GAO Report Indicates|GM Bailout Worked

     (CN) – U.S. taxpayers’ share of the former finance arm of General Motors has declined from 74 percent in 2010 to 16 percent today, the Government Accountability Office said in a report on the Troubled Asset Relief Program, amid signs that the Great Recession that began in 2008 is starting to ease.
     After taxpayers bailed out General Motors, it changed the name of its financing division to Ally Financial. The Treasury Department bailed out GM/Ally with $17.2 billion in assistance but has more than earned back its initial investment – nearly $18 billion from public stock sales, interest, and dividend payments, according to the GAO’s Aug. 5 report to Congress: “Troubled Asset Relief Program – Government’s Exposure to Ally Financial Lessens as Treasury’s Ownership Share Declines.”

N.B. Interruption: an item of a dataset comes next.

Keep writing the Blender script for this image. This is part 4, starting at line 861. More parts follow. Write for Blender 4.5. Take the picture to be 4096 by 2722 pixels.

     Ally’s financial outlook began improving in 2012, buoyed by stronger auto sales and a rise in its Internet banking deposits. But the government put the brakes on Ally’s plans to pay off its TARP loan in 2013 amid concerns over its exposure to the bankruptcy of home-loan subsidiary Residential Capital.
     But late last year, a bankruptcy judge released Ally from most legal claims stemming from its affiliation with ResCap, and the bank also settled a discriminatory lending complaint with the Justice Department for $98 million.
     This paved the way to private placement of Treasury-held Ally shares this January, and an initial public offering of another 95 million shares in April.
     By May – with the sale of 7 million more Treasury-held shares – U.S. taxpayers owned just 16 percent of Ally Financial, or about $1.8 billion, based on Ally’s stock price on June 30, according to the GAO report.
     Treasury officials said they plan to fully divest the government’s ownership of Ally, but declined to set a specific date.
     The Utah-based bank has sold off its international operations and continues to stabilize. But while the three major credit rating agencies have upgraded Ally its ratings remain below investment grade, the GAO said.